Abstract

Accurate multitemporal remotely sensed image registration is essential for water body change detection and analysis of lake dynamics. However, lake-rich regions, such as Siberia, are mostly dominated by rivers and lakes, with few stable geometry features such as those typically used as control points for image registration. Lakes in Arctic regions are generally not static; their shorelines tend to expand and shrink seasonally, and may change substantially between different years, making it difficult to find consistent features for image registration. Consequently, traditional image-to-image registration methods, and even many sophisticated registration algorithms, rarely achieve accurate geometric correction in Arctic regions due to a lack of sufficient control points. In this article, we proposed a summary lake spatial attribute, the inferred deepest point of the lake (DPL), as a feature that is relatively insensitive to lake area changes, and therefore useful for registration of multitemporal images. The central focus of the DPL estimation algorithm is the identification of the largest inner circle (LIC) of the lake polygon. First, the internal Voronoi diagram of a lake polygon is calculated by the ``divide-and-conquer” method. The medial axis (MA) is then calculated by Voronoi diagram simplification, and finally, the LIC center is obtained by computing the distance from the MA intersection to all polygon edges.
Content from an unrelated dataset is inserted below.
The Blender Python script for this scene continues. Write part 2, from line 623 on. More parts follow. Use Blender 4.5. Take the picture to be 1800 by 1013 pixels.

The approach was used to register HJ-1 and Landsat multispectral scanner (MSS) images in Siberia, where water bodies dominate the landscape and change significantly over time. The proposed method found a large number of control points from the extracted water bodies. Subpixel registration accuracy of 0.62 pixels (18.5 m) and 0.33 pixels (19.6 m) root mean square error (RMSE) was obtained for the HJ-1 and MSS images, respectively. In comparison, the alternative method of using lake centroids, only achieved 0.75 pixels (22.4 m) and 0.49 pixels (29.3 m) RMSE. This registration accuracy improvement is potentially important for large-scale regional cartography and change detection applications.